Jelinek pone al descubierto lo que se esconde tras las armoniosas fachadas de los históricos palacios de la ciudad de Viena, destruye sin piedad el mito de la capital europea de la música como sinónimo de riqueza cultural y aristocracia espiritual y desenmascara como gran falacia el idilio evocado en Sisí Emperatriz y en los valses de Strauss. Se revela en esto como clara heredera de una larga tradición que va desde Kafka a Bernhard, pasando por Kraus, Wittgenstein, los Volksstück de Ödön von Horváth, Marieluise Fleisser y Franz Xaver Kroetz y que en la filmografía de Alexander Kluge.y los directores cinematográficos en torno al Manifiesto de Oberhausen (1962) trasciende el terreno de la literatura.
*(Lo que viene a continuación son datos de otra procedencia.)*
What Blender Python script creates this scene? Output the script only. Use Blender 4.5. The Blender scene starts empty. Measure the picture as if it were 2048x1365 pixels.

Altas cotas de virtuosismo alcanza el trabajo semántico-lingüístico de esta escritora, que experimenta con el lenguaje y con distintos montajes textuales, con la cacofonía y con el ritmo, que elige todas y cada una de las palabras que escribe con exquisito cuidado, atenta siempre a los efectos y a las connotaciones para evocar diversas y simultáneas asociaciones en el lector con la intención de parodiar. Si en alguna parte le queda algún sentido al tan manido término de la intertextualidad, es sin duda en los textos de Jelinek. Precisamente por la complejidad que su literatura adquiere en lo formal es tan difícil su traducción a cualquier lengua. Con todo, y a pesar de que inevitablemente se pierde parte del efecto, la lectura traducida sigue mereciendo la pena.
Desde luego, la literatura de Jelinek puede no gustar por muchas y diversas razones. Sus temas no son plato de gusto. Pero nada más alejado de la realidad pretender que no tiene calidad estética. Afirmarlo es confundir el tocino con la velocidad.